DOUGHTON PARK
mileposts 238.5 - 244.7
This 7,000-acre park has picnic areas (milepost 241), a campground (milepost 239), trailer sites, comfort stations and drinking water. The park has 30 miles of trail over bluegrass bluffs.

Doughton Park is a landscape of open meadows and pioneer cabins, a place to view wildlife and get a feel for the lives of those who lived here long ago. Originally known as the Bluffs, this area came by its present name in honor of Congressman Robert L. Doughton, a long-time advocate and supporter of the Parkway. Doughton Park is one of the best places along the motor road to view white-tailed deer, raccoons, red and grey foxes, and bobcats, as well as spectacular shows of flame azalea and rhododendron in the late spring.

THINGS TO DO:
  • Interpretive programs - Ranger led nature walks and talks are given in the summer season.

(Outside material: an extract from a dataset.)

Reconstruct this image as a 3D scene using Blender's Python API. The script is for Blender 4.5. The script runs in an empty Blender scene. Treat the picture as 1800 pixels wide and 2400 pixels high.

  • Trails - Trails in the Doughton Park area include the Cedar Ridge Trail, a strenuous 4.2 mile hike, and the Bluff Mountain Trail, a moderate 7.5 mile hike, both accessible from the Brinegar Cabin parking overlook (milepost 238.5). The short Fodder Stack Trail (milepost 240.6) showcases the varied plant life of the area, while the Bluff Ridge Trail, Grassy Gap Fire Road, and Flat Rock Ridge Trail are all moderate to strenuous trails that provide the hiker with beautiful views and abundant wildlife.
  • Brinegar Cabin - The Brinegar Cabin dates from about 1885 and was the home of Martin Brinegar and his family. Brinegar was a cobbler as well as a farmer. His home is open on summer weekend afternoons. Hand-loom weaving and other craft demonstrations are often given during the summer months.
  • Caudill Family Homestead - The one-room Caudill Cabin exhibit can be viewed from the scenic Wildcat Rocks (milepost 240.6).
  • Northwest Trading Post - Located south of Doughton Park at milepost 258 near Glendale Springs, this craft store sells representative handicrafts of the Appalachian Mountain culture.
  • Fishing - Basin Cove Creek complex (mileposts 238 - 244) has Rainbow and Brook Trout where the streams are stocked. Anyone with a valid Virginia or North Carolina fishing license is welcome, but please check with the visitor center for any special regulations.